На трапециях умаСлова вертятся вверх ногами, —
писал позднее Бурлюк в книге «Энтелехизм». Но это уже было в Америке, а в дореволюционной России Бурлюк пытался издавать «Первый журнал российских футуристов», организовывал поездки кубофутуристов по стране. В одной из поездок по Сибири Бурлюку кто-то из публики задал вопрос, что будет потом? Бурлюк, нарочито гнусавя, ответил: «А потом котлеты с макаронами».
Потом пришла революция, и «первый истинный большевик в литературе», «отец российского пролетарского футуризма» оказался чуждым своей стране. И очутился в Америке, где в 1930 году принял американское гражданство. Журнал «За пролетарское искусство» так «тепло» писал о Бурлюке в 1931 году: «Д. Бурлюк, который когда-то заявлял во всеуслышанье: „поэзия — истрепанная девка, а красота — кощунственная дрянь“, дает серию картин безработных в Америке, тематически приближается к революционному искусству, а по существу, продолжает все те же старые буржуазные традиции „ослиного хвоста“ и „мишени“, традиции того течения, которому даже такой буржуазный идеолог, как Андрей Белый, дал весьма подходящее название „обозная сволочь“».
Парадокс: советская Россия не любила Давида Бурлюка (эмигрант! — этим сказано все), а он любил свою покинутую родину и пропагандировал советское искусство, считая себя его представителем «в стране хищного капитала». «Если другие футуристы, особенно второй призыв, после революции и получили признание, — писал в 1929 году Бурлюк, — то я лично, волею судеб попавший на другие материки нашей планеты, продолжая всежильно работать на пользу страны Рабочих и Крестьян, моей великой революционной родины, никакого признания у себя на родине так и не видал, а унес в ушах своих начальный смех генералов и толстосумов и прихвостней так называемого „казенного искусства“, щедро оплачиваемого правящими классами до самого октябрьского переворота.
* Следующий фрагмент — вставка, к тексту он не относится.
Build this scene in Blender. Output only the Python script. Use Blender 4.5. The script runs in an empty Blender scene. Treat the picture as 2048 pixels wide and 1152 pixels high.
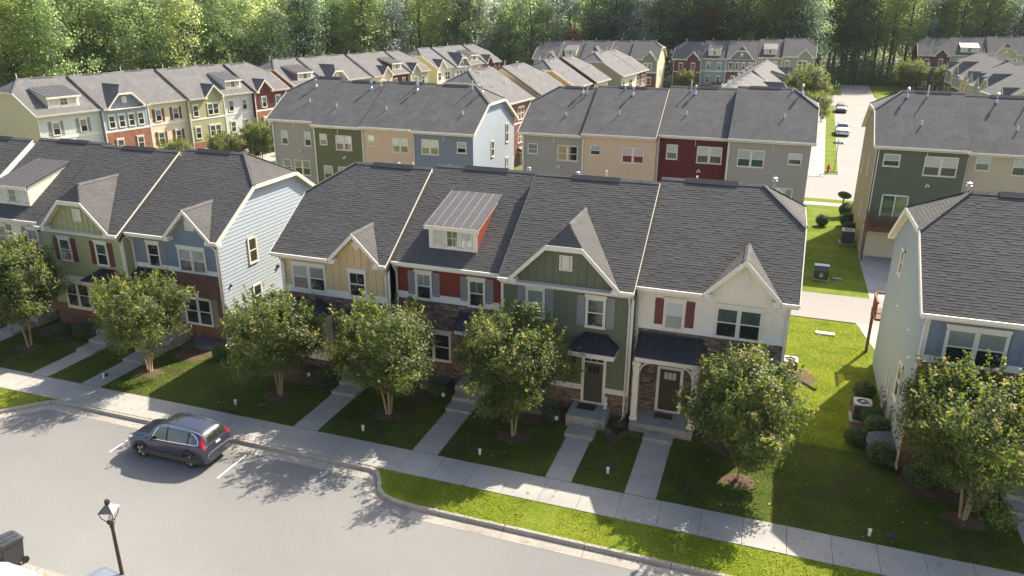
import bpy, bmesh, math, random
import numpy as np
from mathutils import Vector, Matrix
rad = math.radians
random.seed(7); RNG = np.random.default_rng(7)
SC = bpy.context.scene
COL = SC.collection

# ------------------------------------------------------------------ camera
CF, CYAW, CPITCH, CROLL, CH = 1526.3, .3297, .3534, .0065, 17.964
cam_d = bpy.data.cameras.new('camera'); cam = bpy.data.objects.new('camera', cam_d); COL.objects.link(cam)
SC.camera = cam
cam_d.sensor_width = 36; cam_d.lens = CF/2048*36; cam_d.clip_end = 3000; cam_d.clip_start = .2
_F = Vector((-math.sin(CYAW)*math.cos(CPITCH), math.cos(CYAW)*math.cos(CPITCH), -math.sin(CPITCH)))
_R0 = Vector((math.cos(CYAW), math.sin(CYAW), 0)); _U0 = _R0.cross(_F)
_R = math.cos(CROLL)*_R0+math.sin(CROLL)*_U0; _U = -math.sin(CROLL)*_R0+math.cos(CROLL)*_U0
mw = Matrix.Identity(4)
for i in range(3):
    mw[i][0] = _R[i]; mw[i][1] = _U[i]; mw[i][2] = -_F[i]
mw[2][3] = CH
cam.matrix_world = mw

# ------------------------------------------------------------------ sky, sun, exposure
SUN = Vector((.48, 1.0, 1.0)).normalized()
el = math.asin(SUN.z); az = math.atan2(SUN.x, SUN.y)
W = bpy.data.worlds.new('World'); SC.world = W; W.use_nodes = True
nt = W.node_tree; bg = nt.nodes['Background']
sky = nt.nodes.new('ShaderNodeTexSky'); sky.sky_type = 'NISHITA'; sky.sun_disc = False
sky.sun_elevation = el; sky.sun_rotation = az; sky.air_density = 1.0; sky.dust_density = 3.0; sky.ozone_density = 1.0
nt.links.new(sky.outputs[0], bg.inputs[0]); bg.inputs[1].default_value = .12
sl = bpy.data.lights.new('sun', 'SUN'); sl.energy = 5.0; sl.angle = rad(.55); sl.color = (1, .925, .8)
so = bpy.data.objects.new('sun', sl); COL.objects.link(so)
so.rotation_euler = (-SUN).to_track_quat('-Z', 'Y').to_euler()
SC.view_settings.view_transform = 'Standard'; SC.view_settings.look = 'None'
SC.view_settings.exposure = 1.05; SC.view_settings.gamma = 1; SC.view_settings.use_curve_mapping = False
try:
    SC.cycles.max_bounces = 6; SC.cycles.transparent_max_bounces = 6; SC.cycles.caustics_reflective = False; SC.cycles.caustics_refractive = False
except Exception: pass

# ------------------------------------------------------------------ materials
MATS = {}
def nodes(name):
    m = bpy.data.materials.new(name); m.use_nodes = True
    return m, m.node_tree, m.node_tree.nodes['Principled BSDF']
def vmul(c, k): return (min(1, c[0]*k), min(1, c[1]*k), min(1, c[2]*k), 1)
def mixc(t, a, b, fac, mode='MIX'):
    n = t.nodes.new('ShaderNodeMix'); n.data_type = 'RGBA'; n.blend_type = mode
    for s, v in ((6, a), (7, b)):
        if isinstance(v, tuple): n.inputs[s].default_value = v if len(v) == 4 else (*v, 1)
        else: t.links.new(v, n.inputs[s])
    if isinstance(fac, (int, float)): n.inputs[0].default_value = fac
    else: t.links.new(fac, n.inputs[0])
    return n.outputs[2]
def tcoord(t, kind='Object'):
    return t.nodes.new('ShaderNodeTexCoord').outputs[kind]
def noise(t, vec, scale, detail=3, rough=.55):
    n = t.nodes.new('ShaderNodeTexNoise'); n.inputs['Scale'].default_value = scale; n.inputs['Detail'].default_value = detail
    n.inputs['Roughness'].default_value = rough; t.links.new(vec, n.inputs['Vector']); return n.outputs['Fac']
def ramp(t, fac, stops):
    n = t.nodes.new('ShaderNodeValToRGB'); t.links.new(fac, n.inputs[0]); e = n.color_ramp.elements
    while len(e) < len(stops): e.new(.5)
    for x, (p, c) in zip(e, stops): x.position = p; x.color = c if len(c) == 4 else (*c, 1)
    return n.outputs[0]
def bump(t, p, h, strength=.3, dist=.02):
    n = t.nodes.new('ShaderNodeBump'); n.inputs['Strength'].default_value = strength; n.inputs['Distance'].default_value = dist
    t.links.new(h, n.inputs['Height']); t.links.new(n.outputs[0], p.inputs['Normal'])
def M(name, col, rough=.75, var=.12, scale=1.2, fine=0, metal=0, spec=.5, bmp=0, bscale=40, coat=0, world=False):
    """plain painted / mineral surface: base colour with two scales of wear"""
    if name in MATS: return MATS[name]
    m, t, p = nodes(name)
    v = t.nodes.new('ShaderNodeNewGeometry').outputs['Position'] if world else tcoord(t)
    c = mixc(t, vmul(col, 1-var), vmul(col, 1+var), noise(t, v, scale, 4))
    if fine: c = mixc(t, c, vmul(col, 1-fine), ramp(t, noise(t, v, scale*14, 3, .7), [(.45, (0, 0, 0)), (.75, (1, 1, 1))]))
    t.links.new(c, p.inputs['Base Color'])
    p.inputs['Roughness'].default_value = rough; p.inputs['Metallic'].default_value = metal
    p.inputs['Specular IOR Level'].default_value = spec; p.inputs['Coat Weight'].default_value = coat
    p.inputs['Coat Roughness'].default_value = .04
    if bmp: bump(t, p, noise(t, v, bscale, 4), bmp)
    MATS[name] = m; return m
def M_island(name, cols, rough=.85, noise_scale=3, spec=.4, trans=0, fine=0, amp=(.62, 1.3), tk=2.6, tb=.5):
    """colour picked per separate piece (shingle, stone, leaf) plus noise"""
    if name in MATS: return MATS[name]
    m, t, p = nodes(name)
    g = t.nodes.new('ShaderNodeNewGeometry')
    n = len(cols)
    c = ramp(t, g.outputs['Random Per Island'], [(i/max(1, n-1), k) for i, k in enumerate(cols)])
    nz = noise(t, tcoord(t), noise_scale, 4)
    c = mixc(t, c, ramp(t, nz, [(.3, (amp[0],)*3), (.7, (amp[1],)*3)]), 1.0, 'MULTIPLY')
    t.links.new(c, p.inputs['Base Color']); p.inputs['Roughness'].default_value = rough
    p.inputs['Specular IOR Level'].default_value = spec
    if trans:
        tr = t.nodes.new('ShaderNodeBsdfTranslucent'); tc = mixc(t, c, (1.1*tk, 1.1*tk, tb*tk, 1), 1.0, 'MULTIPLY'); t.links.new(tc, tr.inputs[0])
        ms = t.nodes.new('ShaderNodeMixShader'); ms.inputs[0].default_value = trans
        t.links.new(p.outputs[0], ms.inputs[1]); t.links.new(tr.outputs[0], ms.inputs[2])
        t.links.new(ms.outputs[0], t.nodes['Material Output'].inputs[0])
    MATS[name] = m; return m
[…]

При таких обстоятельствах нельзя человека обвинять в некоторой нервности…»
От родины дальней,От Руси родимойУнес меня тягостный рок.
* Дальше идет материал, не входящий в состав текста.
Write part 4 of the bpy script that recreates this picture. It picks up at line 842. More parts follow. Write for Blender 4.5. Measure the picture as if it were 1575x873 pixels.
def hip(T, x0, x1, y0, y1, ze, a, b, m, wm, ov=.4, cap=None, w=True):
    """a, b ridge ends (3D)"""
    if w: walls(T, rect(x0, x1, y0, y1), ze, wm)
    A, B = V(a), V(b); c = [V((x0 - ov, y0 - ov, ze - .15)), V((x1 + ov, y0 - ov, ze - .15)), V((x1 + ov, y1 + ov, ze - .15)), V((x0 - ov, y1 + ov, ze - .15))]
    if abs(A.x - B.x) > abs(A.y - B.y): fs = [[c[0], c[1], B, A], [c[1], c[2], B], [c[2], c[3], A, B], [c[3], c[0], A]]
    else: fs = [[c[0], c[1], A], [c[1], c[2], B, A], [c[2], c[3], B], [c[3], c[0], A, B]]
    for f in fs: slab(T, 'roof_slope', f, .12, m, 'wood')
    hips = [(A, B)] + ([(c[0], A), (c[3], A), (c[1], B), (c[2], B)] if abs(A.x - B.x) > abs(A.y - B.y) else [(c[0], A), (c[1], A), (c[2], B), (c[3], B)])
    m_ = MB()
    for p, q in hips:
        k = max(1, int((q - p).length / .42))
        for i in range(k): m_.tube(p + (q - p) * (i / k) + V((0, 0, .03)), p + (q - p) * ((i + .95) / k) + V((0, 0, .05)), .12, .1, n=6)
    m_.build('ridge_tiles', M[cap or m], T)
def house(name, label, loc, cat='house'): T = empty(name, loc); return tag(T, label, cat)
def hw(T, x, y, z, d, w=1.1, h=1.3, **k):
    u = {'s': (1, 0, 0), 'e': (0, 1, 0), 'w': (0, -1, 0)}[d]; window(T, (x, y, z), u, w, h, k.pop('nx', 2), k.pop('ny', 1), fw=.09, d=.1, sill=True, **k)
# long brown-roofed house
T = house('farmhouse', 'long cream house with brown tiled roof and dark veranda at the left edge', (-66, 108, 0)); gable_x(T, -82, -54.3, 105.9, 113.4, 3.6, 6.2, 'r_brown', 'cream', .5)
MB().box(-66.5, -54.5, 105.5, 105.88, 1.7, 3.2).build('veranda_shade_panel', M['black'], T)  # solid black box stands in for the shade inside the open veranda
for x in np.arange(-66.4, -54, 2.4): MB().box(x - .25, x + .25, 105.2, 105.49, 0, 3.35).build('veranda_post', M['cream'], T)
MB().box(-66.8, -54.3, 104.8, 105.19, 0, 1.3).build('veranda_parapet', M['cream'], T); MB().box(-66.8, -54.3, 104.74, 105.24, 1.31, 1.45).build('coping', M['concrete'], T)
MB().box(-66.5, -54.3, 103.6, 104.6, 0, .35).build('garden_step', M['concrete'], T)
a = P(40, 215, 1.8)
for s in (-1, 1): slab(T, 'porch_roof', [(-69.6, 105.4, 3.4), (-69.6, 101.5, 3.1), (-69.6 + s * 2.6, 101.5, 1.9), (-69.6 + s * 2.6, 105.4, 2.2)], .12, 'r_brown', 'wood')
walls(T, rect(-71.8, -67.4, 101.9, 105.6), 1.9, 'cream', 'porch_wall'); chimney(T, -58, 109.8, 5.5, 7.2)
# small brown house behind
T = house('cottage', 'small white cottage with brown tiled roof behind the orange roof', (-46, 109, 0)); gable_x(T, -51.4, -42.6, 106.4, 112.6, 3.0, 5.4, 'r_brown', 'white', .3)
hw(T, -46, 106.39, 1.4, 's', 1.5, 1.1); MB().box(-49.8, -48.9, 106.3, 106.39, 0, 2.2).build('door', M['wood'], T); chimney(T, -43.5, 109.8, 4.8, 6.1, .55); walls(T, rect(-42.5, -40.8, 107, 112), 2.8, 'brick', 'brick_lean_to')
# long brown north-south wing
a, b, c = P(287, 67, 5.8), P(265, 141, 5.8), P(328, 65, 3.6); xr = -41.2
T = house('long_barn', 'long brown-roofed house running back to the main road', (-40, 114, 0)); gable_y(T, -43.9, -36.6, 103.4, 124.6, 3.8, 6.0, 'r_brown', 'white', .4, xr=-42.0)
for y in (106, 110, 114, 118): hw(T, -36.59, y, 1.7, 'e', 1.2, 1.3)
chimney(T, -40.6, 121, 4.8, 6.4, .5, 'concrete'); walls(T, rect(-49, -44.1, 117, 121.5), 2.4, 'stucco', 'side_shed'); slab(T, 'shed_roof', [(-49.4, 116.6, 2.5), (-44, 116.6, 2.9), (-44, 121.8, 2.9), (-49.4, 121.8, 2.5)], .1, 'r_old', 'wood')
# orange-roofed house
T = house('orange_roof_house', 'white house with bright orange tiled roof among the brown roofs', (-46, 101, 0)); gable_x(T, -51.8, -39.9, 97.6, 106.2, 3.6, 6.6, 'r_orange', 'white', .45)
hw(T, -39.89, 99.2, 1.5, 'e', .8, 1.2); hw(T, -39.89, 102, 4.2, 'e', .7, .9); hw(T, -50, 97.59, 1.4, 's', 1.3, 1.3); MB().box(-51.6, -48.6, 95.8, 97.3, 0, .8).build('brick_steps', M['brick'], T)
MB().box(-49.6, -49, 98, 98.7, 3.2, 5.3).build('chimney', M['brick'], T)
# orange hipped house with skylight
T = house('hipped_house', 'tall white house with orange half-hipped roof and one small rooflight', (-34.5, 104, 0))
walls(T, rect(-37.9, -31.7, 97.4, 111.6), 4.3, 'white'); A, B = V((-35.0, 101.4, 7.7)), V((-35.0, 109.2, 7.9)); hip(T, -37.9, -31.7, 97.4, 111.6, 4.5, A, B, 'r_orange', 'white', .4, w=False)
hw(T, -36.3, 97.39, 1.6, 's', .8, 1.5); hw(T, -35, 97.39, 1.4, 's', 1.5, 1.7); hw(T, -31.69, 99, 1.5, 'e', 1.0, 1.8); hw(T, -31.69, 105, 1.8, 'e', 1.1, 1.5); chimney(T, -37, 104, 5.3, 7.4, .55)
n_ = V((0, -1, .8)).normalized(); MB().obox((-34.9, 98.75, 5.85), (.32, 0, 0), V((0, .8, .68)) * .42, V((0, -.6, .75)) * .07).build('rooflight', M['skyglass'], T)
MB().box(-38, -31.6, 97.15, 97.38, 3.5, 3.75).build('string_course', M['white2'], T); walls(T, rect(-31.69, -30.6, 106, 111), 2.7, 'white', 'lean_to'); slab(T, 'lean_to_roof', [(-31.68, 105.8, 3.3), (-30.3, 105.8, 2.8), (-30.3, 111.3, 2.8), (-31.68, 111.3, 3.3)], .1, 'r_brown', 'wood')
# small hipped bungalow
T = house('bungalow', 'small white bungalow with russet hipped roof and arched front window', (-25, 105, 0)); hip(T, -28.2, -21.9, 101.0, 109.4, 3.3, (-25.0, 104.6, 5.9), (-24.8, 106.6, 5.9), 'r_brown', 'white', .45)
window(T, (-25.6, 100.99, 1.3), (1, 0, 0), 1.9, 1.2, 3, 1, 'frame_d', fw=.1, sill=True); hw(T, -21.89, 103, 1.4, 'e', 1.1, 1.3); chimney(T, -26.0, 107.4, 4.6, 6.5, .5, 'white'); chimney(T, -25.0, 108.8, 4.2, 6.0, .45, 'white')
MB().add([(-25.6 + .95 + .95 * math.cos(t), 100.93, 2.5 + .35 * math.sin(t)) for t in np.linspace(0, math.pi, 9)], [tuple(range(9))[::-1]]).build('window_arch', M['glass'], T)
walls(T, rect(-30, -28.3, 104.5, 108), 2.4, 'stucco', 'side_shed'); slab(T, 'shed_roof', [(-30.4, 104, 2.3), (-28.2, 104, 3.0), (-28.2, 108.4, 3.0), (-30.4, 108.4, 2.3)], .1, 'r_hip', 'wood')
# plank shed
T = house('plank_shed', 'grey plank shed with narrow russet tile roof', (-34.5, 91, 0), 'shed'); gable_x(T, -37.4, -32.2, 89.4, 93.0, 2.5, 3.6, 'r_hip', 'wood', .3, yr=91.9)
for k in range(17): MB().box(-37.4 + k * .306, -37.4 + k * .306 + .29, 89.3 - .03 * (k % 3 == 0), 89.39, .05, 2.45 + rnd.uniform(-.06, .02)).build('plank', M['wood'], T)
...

Но ностальгия не мешала Бурлюку плодотворно работать. Он активно участвовал в работе литературных групп «Серп и молот» и «Джон Рид клуб», издавал журнал «Цвет и рифма», писал книги, воспоминания, рисовал, на его счету около 30 персональных выставок на Западе, причем — и это следует отметить — в последние годы Бурлюк рисовал в сугубо реалистической манере. Дважды (в 1956 и 1965 годах) приезжал в СССР.
И последнее. Как вспоминал Василий Каменский, «в Бурлюке жило великое качество находить талантливых учеников, поэтов и художников и начинять, заряжать их своими глубинными знаниями превосходного новатора, педагога, мастера искусства». Так, Давид Бурлюк рассмотрел талант в молодом Владимире Маяковском. «Всегдашней любовью думаю о Бурлюке, — говорил Маяковский. — Прекрасный друг. Мой действительно учитель. Бурлюк сделал меня поэтом. Читал мне французов и немцев. Всовывал книги. Ходил и говорил без конца».
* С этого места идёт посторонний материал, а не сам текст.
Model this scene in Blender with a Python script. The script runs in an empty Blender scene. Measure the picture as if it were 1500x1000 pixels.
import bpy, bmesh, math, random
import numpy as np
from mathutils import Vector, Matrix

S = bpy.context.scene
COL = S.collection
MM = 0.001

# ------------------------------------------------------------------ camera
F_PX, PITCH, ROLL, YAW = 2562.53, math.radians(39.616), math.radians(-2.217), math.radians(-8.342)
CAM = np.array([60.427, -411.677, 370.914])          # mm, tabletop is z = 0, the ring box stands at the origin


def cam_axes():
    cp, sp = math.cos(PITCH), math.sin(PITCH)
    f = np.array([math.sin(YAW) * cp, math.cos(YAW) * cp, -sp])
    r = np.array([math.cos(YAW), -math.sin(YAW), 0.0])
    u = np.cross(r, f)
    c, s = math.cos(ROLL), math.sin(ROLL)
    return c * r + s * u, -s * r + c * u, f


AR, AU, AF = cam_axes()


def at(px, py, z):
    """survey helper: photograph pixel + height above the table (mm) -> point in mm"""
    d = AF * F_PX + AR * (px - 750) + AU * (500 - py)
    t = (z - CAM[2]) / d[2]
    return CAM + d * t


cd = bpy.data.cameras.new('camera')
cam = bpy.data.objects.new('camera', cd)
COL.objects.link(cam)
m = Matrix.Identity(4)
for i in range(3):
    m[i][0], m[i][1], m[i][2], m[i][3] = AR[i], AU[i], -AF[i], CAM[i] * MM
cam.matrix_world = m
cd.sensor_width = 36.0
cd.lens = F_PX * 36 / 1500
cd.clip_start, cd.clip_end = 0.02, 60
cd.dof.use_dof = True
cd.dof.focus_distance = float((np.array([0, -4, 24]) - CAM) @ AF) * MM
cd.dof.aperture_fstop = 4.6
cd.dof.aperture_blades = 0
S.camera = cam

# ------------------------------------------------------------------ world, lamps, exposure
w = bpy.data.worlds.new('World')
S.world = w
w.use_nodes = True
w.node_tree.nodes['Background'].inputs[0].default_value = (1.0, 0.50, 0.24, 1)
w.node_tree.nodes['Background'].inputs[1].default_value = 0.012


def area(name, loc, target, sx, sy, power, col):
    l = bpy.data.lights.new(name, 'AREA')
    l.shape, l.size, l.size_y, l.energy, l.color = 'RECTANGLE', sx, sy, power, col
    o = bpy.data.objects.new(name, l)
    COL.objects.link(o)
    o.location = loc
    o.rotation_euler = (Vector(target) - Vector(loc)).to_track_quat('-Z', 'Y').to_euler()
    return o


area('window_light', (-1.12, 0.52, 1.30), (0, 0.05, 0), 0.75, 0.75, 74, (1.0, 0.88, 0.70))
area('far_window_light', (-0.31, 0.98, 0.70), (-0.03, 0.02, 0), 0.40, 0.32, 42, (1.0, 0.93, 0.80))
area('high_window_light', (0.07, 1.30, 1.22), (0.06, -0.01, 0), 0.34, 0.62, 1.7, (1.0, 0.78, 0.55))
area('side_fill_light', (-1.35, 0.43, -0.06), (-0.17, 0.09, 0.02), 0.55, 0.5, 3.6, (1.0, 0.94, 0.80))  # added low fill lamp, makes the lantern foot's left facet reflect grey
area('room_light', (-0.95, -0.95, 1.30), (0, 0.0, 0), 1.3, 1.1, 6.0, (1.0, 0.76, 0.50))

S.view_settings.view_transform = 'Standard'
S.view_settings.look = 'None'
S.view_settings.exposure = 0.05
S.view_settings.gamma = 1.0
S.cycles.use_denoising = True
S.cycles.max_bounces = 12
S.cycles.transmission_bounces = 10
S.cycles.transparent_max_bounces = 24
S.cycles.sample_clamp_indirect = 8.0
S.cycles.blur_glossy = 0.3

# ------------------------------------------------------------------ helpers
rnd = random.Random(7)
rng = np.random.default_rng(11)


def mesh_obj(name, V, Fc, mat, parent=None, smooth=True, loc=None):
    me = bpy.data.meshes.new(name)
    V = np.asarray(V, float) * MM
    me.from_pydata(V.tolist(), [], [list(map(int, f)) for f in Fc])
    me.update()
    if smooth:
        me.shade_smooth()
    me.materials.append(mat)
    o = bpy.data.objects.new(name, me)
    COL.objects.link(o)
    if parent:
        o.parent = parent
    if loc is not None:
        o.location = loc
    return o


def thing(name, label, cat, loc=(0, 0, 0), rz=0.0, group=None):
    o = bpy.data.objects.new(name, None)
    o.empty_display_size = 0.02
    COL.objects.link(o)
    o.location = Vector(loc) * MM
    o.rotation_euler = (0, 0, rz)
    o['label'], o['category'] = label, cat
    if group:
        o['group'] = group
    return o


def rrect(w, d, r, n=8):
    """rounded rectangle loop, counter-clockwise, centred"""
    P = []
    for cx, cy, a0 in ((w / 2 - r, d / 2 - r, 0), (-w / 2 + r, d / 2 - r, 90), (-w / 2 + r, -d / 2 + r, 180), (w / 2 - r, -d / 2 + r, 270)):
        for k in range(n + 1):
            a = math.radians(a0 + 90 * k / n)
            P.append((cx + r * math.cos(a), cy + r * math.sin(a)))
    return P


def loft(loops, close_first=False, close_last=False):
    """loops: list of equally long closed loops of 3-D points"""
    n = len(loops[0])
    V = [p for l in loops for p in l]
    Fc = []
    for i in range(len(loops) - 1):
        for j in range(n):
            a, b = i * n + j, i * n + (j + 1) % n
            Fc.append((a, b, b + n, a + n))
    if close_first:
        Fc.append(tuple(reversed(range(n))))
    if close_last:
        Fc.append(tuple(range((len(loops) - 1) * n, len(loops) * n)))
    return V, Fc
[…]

И не только говорил, но и материально помогал, «чуть не содержал», «выдавал по 50 коп.» и, главное, утверждал в Маяковском веру, что он настоящий, самобытный поэт. Бурлюк издал трагедию «Владимир Маяковский». Снимался вместе с Маяковским в фильме «Не для денег родившийся» по сценарию своего молодого друга и ученика.
Имена Маяковского и Бурлюка часто ставят вместе в пору их совместного футуристического прошлого. Но какие разные судьбы! Маяковский сделался ангажированным поэтом и изо всех сил пытался понравиться власти, запутался в своих любовях к женщинам и в 36 лет окончил жизнь самоубийством. А великий и страшный футурист Бурлюк всю свою жизнь подчинялся только «безумным прихотям искусства» и прожил почти 86 лет, да притом с одной женщиной — Марией Еленевской (56 лет вместе!)
В старости Бурлюк оказался Афанасием Ивановичем, бережно охраняемым своей Пульхерией Ивановной, своей «мамочкой», как он ее называл — Марией Никифоровной. И никакого трагизма. Давид Давидович оказался мудрым человеком. Буйная молодость и спокойная старость.
ВЕРБИЦКАЯ
Анастасия Алексеевна,
урожденная ЗЯБЛОВА
11(23).II.1861, Воронеж — 16.I.1928, Москва
Мы говорим «Серебряный век», но, как правило, подразумеваем под ним тончайший культурный слой российского общества — высокопрофессиональных литераторов, артистов, музыкантов, высоколобых философов, знатоков, эстетов, «голубую кровь» и «белую кость». Но в это же время, на рубеже двух столетий, тянулась к культуре, к знаниям и довольно значительная демократическая часть населения — студенты, учащиеся, курсистки, чиновники, различный служивый люд, горничные, лавочники, торговцы и т. д. И у этой публики не всегда пользовались успехом, к примеру, изящно-интимнейший Михаил Кузмин или поэт-ученый Вячеслав Иванов. У нее были свои, более простые и понятные кумиры. Один из них — Анастасия Вербицкая со своими «Ключами счастья».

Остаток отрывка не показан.